Operation Plowshare und Project Chariot

Teller blieb auch weiterhin eine polarisierende Persönlichkeit, vor allem als er sich für die nichtmilitärische Anwendung der nuklearen Energie einsetzte, die von der USA unter den Namen operation plowshare angegangen wurde. Einer seiner meistbestrittenen Vorschläge war die Herausbildung eines Tiefwasserhafens bei Alaska durch Einsatz einer Wasserstoffbombe, um die Kohle- und Ölbeförderung zu steigern. Der Antrag wurde 1958 von der Atomenergiekommission genehmigt und war unter dem Namen Project Chariot auf dem Weg umgesetzt zu werden. Während die Kommission in Alaska das Terrain besichtigte und die Gegend absperrte, warb Teller für die wirtschaftlichen Vorteile seines Plans. Schließlich gelang es aber doch nicht, die lokalen politischen Leiter von der Rentabilität des project chariots zu überzeugen.
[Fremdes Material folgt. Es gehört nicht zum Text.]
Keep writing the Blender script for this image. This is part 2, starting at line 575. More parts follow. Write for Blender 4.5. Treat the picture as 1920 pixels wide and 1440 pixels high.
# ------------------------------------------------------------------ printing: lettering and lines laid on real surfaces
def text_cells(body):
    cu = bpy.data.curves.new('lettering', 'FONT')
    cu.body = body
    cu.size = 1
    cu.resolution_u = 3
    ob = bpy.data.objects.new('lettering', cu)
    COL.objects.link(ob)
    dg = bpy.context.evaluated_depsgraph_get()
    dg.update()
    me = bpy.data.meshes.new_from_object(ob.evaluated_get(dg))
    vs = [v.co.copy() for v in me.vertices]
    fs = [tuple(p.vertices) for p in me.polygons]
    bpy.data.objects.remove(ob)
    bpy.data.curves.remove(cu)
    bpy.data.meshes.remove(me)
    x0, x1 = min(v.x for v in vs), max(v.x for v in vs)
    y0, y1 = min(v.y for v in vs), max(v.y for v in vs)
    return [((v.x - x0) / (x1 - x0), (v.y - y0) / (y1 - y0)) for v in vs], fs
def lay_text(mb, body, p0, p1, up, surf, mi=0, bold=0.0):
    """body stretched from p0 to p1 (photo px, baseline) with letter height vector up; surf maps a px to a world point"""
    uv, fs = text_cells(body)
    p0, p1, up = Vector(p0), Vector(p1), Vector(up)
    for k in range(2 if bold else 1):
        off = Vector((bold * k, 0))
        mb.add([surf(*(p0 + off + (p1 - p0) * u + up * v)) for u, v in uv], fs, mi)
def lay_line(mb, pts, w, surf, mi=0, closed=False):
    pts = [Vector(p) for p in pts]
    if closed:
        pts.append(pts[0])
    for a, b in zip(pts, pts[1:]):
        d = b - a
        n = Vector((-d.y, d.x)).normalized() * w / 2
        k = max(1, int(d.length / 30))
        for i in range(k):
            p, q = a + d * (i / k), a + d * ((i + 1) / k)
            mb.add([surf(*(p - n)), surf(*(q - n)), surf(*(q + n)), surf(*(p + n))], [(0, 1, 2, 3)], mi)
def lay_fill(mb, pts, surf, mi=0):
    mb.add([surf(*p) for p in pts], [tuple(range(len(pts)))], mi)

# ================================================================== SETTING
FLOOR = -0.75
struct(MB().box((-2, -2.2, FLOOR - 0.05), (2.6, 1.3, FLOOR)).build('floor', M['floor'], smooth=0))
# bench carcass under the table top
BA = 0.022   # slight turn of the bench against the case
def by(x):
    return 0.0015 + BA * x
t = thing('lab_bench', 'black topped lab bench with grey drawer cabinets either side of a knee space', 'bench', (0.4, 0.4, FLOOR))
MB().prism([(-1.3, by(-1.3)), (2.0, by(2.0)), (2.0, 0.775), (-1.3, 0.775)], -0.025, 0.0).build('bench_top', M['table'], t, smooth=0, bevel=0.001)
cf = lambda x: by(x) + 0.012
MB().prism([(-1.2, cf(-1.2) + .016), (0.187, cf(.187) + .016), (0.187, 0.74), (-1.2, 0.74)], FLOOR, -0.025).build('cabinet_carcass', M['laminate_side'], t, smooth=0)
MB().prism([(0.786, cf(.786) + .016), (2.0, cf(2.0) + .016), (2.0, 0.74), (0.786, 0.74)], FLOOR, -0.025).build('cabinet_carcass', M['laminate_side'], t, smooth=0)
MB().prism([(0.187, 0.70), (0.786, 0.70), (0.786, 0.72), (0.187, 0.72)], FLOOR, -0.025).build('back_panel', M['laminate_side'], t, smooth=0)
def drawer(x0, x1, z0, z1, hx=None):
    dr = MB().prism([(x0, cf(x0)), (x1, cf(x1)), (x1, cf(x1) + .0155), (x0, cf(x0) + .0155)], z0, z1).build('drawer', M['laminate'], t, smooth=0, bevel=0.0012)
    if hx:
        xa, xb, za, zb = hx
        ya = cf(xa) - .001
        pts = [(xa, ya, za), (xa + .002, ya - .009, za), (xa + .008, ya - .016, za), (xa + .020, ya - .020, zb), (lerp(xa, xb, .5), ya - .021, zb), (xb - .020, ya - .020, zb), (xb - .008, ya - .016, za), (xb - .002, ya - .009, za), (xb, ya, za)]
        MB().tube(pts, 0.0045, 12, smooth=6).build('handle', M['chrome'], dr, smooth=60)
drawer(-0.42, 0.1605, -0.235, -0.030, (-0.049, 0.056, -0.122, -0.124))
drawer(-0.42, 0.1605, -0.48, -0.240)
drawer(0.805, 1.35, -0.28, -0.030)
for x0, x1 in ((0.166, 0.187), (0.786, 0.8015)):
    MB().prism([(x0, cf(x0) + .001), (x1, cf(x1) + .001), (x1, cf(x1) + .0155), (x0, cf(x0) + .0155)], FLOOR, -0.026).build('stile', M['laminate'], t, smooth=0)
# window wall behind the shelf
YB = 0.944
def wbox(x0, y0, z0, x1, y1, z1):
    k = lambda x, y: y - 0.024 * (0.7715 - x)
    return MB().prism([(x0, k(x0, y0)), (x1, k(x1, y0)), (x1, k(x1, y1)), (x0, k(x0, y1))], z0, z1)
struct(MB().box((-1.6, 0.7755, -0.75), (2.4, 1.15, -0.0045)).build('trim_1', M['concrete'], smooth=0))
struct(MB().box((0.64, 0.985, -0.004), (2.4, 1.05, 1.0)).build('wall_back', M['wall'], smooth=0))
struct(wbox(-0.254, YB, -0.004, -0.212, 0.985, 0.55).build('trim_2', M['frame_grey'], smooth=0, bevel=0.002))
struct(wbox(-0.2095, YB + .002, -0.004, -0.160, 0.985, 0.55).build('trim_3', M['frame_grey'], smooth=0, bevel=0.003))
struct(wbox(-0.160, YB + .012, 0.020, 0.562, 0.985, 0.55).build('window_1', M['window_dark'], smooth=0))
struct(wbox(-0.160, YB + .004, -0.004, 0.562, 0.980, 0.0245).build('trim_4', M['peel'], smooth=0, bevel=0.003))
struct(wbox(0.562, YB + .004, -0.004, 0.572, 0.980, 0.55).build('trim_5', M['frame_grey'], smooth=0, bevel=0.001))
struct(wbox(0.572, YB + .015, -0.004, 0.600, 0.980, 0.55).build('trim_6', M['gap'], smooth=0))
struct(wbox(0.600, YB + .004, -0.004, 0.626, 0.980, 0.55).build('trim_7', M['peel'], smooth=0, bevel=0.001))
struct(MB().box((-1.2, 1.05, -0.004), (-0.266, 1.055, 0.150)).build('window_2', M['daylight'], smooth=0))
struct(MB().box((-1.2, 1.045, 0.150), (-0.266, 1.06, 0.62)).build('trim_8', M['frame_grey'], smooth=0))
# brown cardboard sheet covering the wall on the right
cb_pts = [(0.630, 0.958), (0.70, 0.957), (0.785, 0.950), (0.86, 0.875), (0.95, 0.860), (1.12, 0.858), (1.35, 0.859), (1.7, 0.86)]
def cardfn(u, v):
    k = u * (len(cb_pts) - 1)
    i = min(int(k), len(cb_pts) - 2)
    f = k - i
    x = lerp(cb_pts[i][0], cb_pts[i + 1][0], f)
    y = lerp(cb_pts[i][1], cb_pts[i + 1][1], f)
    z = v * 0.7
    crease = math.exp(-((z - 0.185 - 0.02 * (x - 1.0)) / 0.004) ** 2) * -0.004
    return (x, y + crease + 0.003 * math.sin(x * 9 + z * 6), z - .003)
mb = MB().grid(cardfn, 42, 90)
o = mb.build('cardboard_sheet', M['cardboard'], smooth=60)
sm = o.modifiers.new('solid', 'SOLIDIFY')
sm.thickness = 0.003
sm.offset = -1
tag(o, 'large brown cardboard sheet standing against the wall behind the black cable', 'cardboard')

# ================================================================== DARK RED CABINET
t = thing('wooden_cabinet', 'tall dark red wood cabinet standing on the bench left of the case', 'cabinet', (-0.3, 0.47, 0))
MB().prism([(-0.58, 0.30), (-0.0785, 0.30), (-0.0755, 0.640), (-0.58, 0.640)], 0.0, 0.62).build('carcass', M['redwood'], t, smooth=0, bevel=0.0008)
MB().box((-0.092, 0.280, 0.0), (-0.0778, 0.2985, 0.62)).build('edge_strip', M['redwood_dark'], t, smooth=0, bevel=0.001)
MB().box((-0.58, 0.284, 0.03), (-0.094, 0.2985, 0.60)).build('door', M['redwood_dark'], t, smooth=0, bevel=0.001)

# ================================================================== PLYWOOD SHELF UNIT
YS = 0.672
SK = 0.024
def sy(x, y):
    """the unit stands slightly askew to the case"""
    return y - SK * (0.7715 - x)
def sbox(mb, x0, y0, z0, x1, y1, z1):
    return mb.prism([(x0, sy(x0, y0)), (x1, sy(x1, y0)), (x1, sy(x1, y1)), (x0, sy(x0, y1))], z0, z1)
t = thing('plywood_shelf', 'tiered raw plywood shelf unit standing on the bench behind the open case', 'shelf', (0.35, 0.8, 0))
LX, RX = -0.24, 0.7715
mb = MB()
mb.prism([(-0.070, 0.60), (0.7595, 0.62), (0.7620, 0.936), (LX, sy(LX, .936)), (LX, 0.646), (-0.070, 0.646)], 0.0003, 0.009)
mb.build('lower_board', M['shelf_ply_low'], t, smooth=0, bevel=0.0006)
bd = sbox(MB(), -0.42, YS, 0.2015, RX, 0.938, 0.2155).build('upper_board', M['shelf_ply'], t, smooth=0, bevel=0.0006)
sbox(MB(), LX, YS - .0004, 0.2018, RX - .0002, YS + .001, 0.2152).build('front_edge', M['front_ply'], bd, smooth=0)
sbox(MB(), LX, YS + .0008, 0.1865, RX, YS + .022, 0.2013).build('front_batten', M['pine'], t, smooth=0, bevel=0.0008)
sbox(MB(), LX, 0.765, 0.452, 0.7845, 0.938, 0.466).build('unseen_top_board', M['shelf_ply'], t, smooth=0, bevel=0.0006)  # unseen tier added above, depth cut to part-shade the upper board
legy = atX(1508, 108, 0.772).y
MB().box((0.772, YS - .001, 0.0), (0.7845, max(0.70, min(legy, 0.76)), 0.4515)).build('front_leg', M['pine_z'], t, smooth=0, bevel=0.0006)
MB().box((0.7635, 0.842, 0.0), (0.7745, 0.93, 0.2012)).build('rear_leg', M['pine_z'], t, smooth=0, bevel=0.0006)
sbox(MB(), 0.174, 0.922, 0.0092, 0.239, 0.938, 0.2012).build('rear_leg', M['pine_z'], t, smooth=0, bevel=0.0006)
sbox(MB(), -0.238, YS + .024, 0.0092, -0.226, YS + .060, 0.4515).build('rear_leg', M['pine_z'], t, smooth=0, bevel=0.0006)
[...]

Der Atomreaktorunfall Three Mile Island

Im Jahre 1979 erlitt Teller einen Herzanfall, was er der berühmten Schauspielerin und Aktivistin Jane Fonda zuschrieb. Nach dem Atomreaktorunfall in Pennsylvania setzte sich die Fonda gegen die nukleare Energie ein, während sie ihren Film mit ähnlicher Thematik, Das China-Syndrom propagierte. Teller bestand weiterhin auf der Sicherheit der Atomenergie. Diese Auseinandersetzung, eine hektische, unruhige Periode im Leben des alternden Wissenschaftlers führte schließlich zu einem Herzinfarkt. Im Wall Street Journal wurde von Teller ein zweiseitiger Artikel veröffentlicht, mit dem Titel Ich war alleiniges Opfer des Three Mile Islands.

Tellers Nachlass

Teller förderte den Bau von Atomwaffen auch danach, als die meisten seiner Kollegen das Wettrüsten des zweiten Weltkriegs bereut hatten. Somit wurde er zum leichten Zielpunkt und zum Stereotypen des „verrückten Wissenschaftlers” – er soll sogar einen der Filme von Stanley Kubrick (Dr. Seltsam oder Gebrauchsanweisung für Anfänger in der sorgenfreien Liebe zu Atomwaffen) inspiriert haben. Im Jahre 1991 war Teller einer der ersten Ig-Nobel- Preisträgern (d.h. Anti-Nobelpreis), „für seinen lebenslangen Einsatz, die Bedeutung des Wortes »Frieden« zu verändern”.

Edward Teller starb am 9. September 2003 in Stanford, Kalifornien.